Quick Hit Michael Sandler Wednesday August 1st, 2012, 12:50pm

Don’t Frack With Us: SAFE Group Rallies Against Hydraulic Fracturing In Illinois

On Monday afternoon, a group of protestors outside the James R. Thompson Center called for a moratorium on hydraulic fracturing in southern Illinois.

At the rally, Southern Illinoisians Against Fracturing our Environment (SAFE) protested the practice of hydraulic fracturing. Known as fracking for short, the oil and gas drilling technique injects a mix of water, sand, and chemicals into the ground to create cracks in deep rock layers. The cracks release natural gas. (Read PI’s previous reporting on fracking here.)

Proponents of fracking say it will supply America with its own source of natural gas, but SAFE contends the process contaminates drinking water and pollutes farmland. The group doesn’t believe enough information has been gathered on the effect fracking has on the environment, and its members met with one of Gov. Pat Quinn’s representatives before the rally.

According to SAFE legal committee coordinator Chuck Paprocki, who owns a 100-acre farm in Anna, Ill., the group presented the Quinn representative with a memorandum that laid out how the governor could legally ban the issuance of fracking permits to gas and oil companies in the state.

“He has authority over the EPA (Environmental Protection Agency) and IDNR (Illinois Department of Natural Resources), and they’re responsible for banning permits,” Paprocki told Progress Illinois after the rally. “He has the authority to cut through all the bureaucracy.”

Bureaucracy stopped one SAFE protestor from talking to her local government about the fracking issue. Tabitha Tripp, who is the fourth-generation owner of her family’s farm in Anna, Ill., first went to the Union County board to voice her concerns about fracking. She said the board told her they had no authority to stop fracking, and that she should talk to the City of Anna. Tripp was then told the city has no governance over the county and she would need to talk to her state representatives, but they were too busy. Tripp was in the meeting with Quinn’s representative. “He told us the governor is concerned about fracking, but he has no authority to stop it,” she said.     

In a statement released to Progress Illinois, a Quinn spokesman said, “Governor Quinn is committed to protecting the state’s natural resources, and we are taking a comprehensive look at the practice and potential impacts on the environment.  The administration will work with the state legislature to address this issue.”
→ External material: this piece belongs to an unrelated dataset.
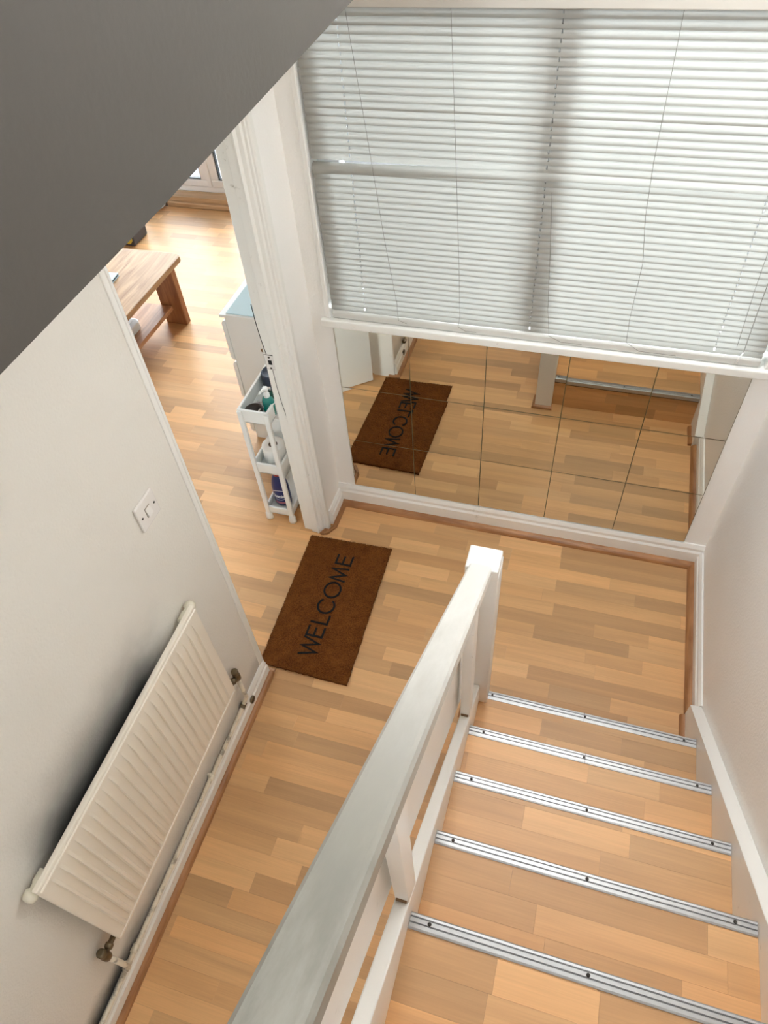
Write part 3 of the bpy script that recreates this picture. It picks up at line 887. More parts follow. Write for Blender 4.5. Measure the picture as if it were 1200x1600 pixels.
# ------------------------------------------------------------------ radiator
RX, RY0, RY1, RZ0, RZ1 = -0.035, -2.018, -1.214, 0.308, 0.868
rd = thing('radiator', 'cream ribbed panel radiator on the left wall below the light switch', 'radiator', (-0.05, -1.616, RZ0))
mb = MB()
mb.box(RX-0.020, RX-0.004, RY0, RY1, RZ0, RZ1, 0.004, 2)
mb.box(RX-0.016, RX+0.0005, RY0+0.004, RY1-0.004, RZ1-0.022, RZ1-0.012, 0.002)
mb.box(RX-0.016, RX-0.001, RY0+0.004, RY1-0.004, RZ0+0.010, RZ0+0.020, 0.002)
mb.build('panel', M['radiator'], rd)
nr = 24; pt_ = (RY1-RY0-0.05)/nr
for i in range(nr):
    yc0 = RY0+0.025+pt_*(i+0.5); hw = pt_*0.27
    mb = MB()
    z0, z1 = RZ0+0.030, RZ1-0.034
    xa, xb = RX-0.0042, RX+0.0036
    A = [(xa, yc0-hw, z0), (xa, yc0+hw, z0), (xa, yc0+hw, z1), (xa, yc0-hw, z1)]
    hb = hw*0.5
    A = [(xa, yc0-hw, z0), (xa, yc0+hw, z0), (xa, yc0+hw*0.5, z1), (xa, yc0-hw*0.5, z1)]
    B = [(xb, yc0-hb, z0+0.012), (xb, yc0+hb, z0+0.012), (xb, yc0+hb*0.8, z1-0.055), (xb, yc0-hb*0.8, z1-0.055)]
    va = [mb.bm.verts.new(p) for p in A]; vb_ = [mb.bm.verts.new(p) for p in B]
    for q in range(4): mb.bm.faces.new([va[q], va[(q+1) % 4], vb_[(q+1) % 4], vb_[q]])
    mb.bm.faces.new(vb_)
    mb.build('rib', M['radiator'], rd)
for ye, sg in ((RY1, 1), (RY0, -1)):
    mb = MB()
    mb.lathe([(0.013, -0.03*sg), (0.014, 0.0), (0.011, 0.004*sg), (0.011, 0.014*sg), (0.017, 0.018*sg), (0.018, 0.030*sg), (0.013, 0.040*sg), (0.004, 0.043*sg)], (RX-0.027, ye-0.022*sg, RZ1-0.022), 16, axis='Y')
    mb.build('end_plug', M['plug'], rd)
for yb_ in (-1.36, -1.87):
    mb = MB(); mb.box(XL+0.0005, RX-0.0195, yb_-0.012, yb_+0.012, 0.42, 0.80, 0.002); mb.build('bracket', M['radiator'], rd)
# lock-shield valves and tails
for ye, sg, zt_ in ((RY1, 1, 0.325), (RY0, -1, 0.332)):
    mb = MB()
    yv = ye+0.048*sg
    mb.tube([(RX-0.022, ye-0.01*sg, zt_), (RX-0.022, yv, zt_)], 0.0085, 10)
    mb.lathe([(0.011, 0), (0.013, 0.004), (0.013, 0.012), (0.011, 0.016)], (RX-0.022, ye+0.016*sg if sg > 0 else ye-0.032, zt_), 8, axis='Y')
    mb.lathe([(0.010, -0.028), (0.014, -0.022), (0.014, 0.004), (0.011, 0.010), (0.013, 0.014), (0.013, 0.030), (0.007, 0.034)], (RX-0.022, yv, zt_), 14)
    lab(mb.build('valve', M['valve'], rd), 'dark tarnished valve')
# ------------------------------------------------------------------ heating pipe along the skirting
hp = thing('heating_pipe', 'painted heating pipe run along the top of the left skirting board', 'pipe', (-0.06, -1.6, 0.1))
zp = 0.107; xp = XL+0.0125
mb = MB()
mb.tube([(RX-0.022, RY1+0.048, 0.296), (RX-0.022, RY1+0.048, 0.15), (xp+0.005, RY1+0.044, zp+0.018), (xp, RY1+0.030, zp), (xp, RY0-0.05, zp-0.004), (xp, YB+0.05, zp-0.004)], 0.0082, 10)
mb.build('pipe', M['pipe'], hp)
mb = MB()
mb.tube([(RX-0.022, RY0-0.048, 0.303), (RX-0.022, RY0-0.048, 0.16), (xp+0.012, RY0-0.050, zp+0.014), (xp+0.001, RY0-0.052, zp)], 0.0082, 10)
mb.build('pipe', M['pipe'], hp)
for yk_, nm in ((-1.466, 'clip'), (-2.018, 'coupling'), (-2.066, 'coupling'), (-1.185, 'coupling')):
    mb = MB()
    if nm == 'clip':
        mb.tube([(xp, yk_-0.010, zp), (xp, yk_+0.010, zp)], 0.0108, 10); mb.box(XL+0.001, xp+0.004, yk_-0.006, yk_+0.006, zp+0.008, zp+0.022, 0.003)
        mb.build(nm, M['plug'], hp)
    else:
        mb.tube([(xp, yk_-0.013, zp), (xp, yk_+0.013, zp)], 0.0112, 10); mb.build(nm, M['pipe'] if nm == 'clip' else M['valve'], hp) if yk_ == -1.185 else mb.build(nm, M['pipe'], hp)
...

Currently, Illinois has one fracking bill that is making its way through state legislature. SB3280, which passed a Senate vote by a 54-0 margin in April and awaits a House vote in the fall, calls for companies to disclose the chemical formula of their fracking fluid to the IDNR. The bill also establishes requirements for the disposal of wastewater and requires testing of the stability of the cement casings that protect groundwater during fracking.

One of the bill’s sponsors, State Rep. Daniel Biss (D-Skokie), agreed that some regulation is needed. Biss said fracking is a very serious issue, and a potentially significant and profitable activity that there isn’t a lot of information about. “It seems to be fairly obvious that we should be extremely cautious before we rush headlong into doing it,” said Biss.

But one member of the Illinois oil and gas industry doesn’t believe fracking in Illinois is a big deal. John Bassett, who is in technical sales at Franklin Well Services in Lawrenceville, Ill., said fracking jobs on the East Coast are much bigger and use more water than what is planned for Illinois. According to Bassett, a big job in Illinois might use 8,000 to 9,000 barrels of water; whereas out east, they pump a million or two million barrels of water. He also said well operators already have to disclose what kind of cement they use to plug the hole, and the kinds of chemicals that are pumped into the wells.

But Paprocki is undeterred. “The gas industry is a world power, and not many people stand in their way. Hopefully we can get a moratorium in place so people can look at things more seriously,” he said.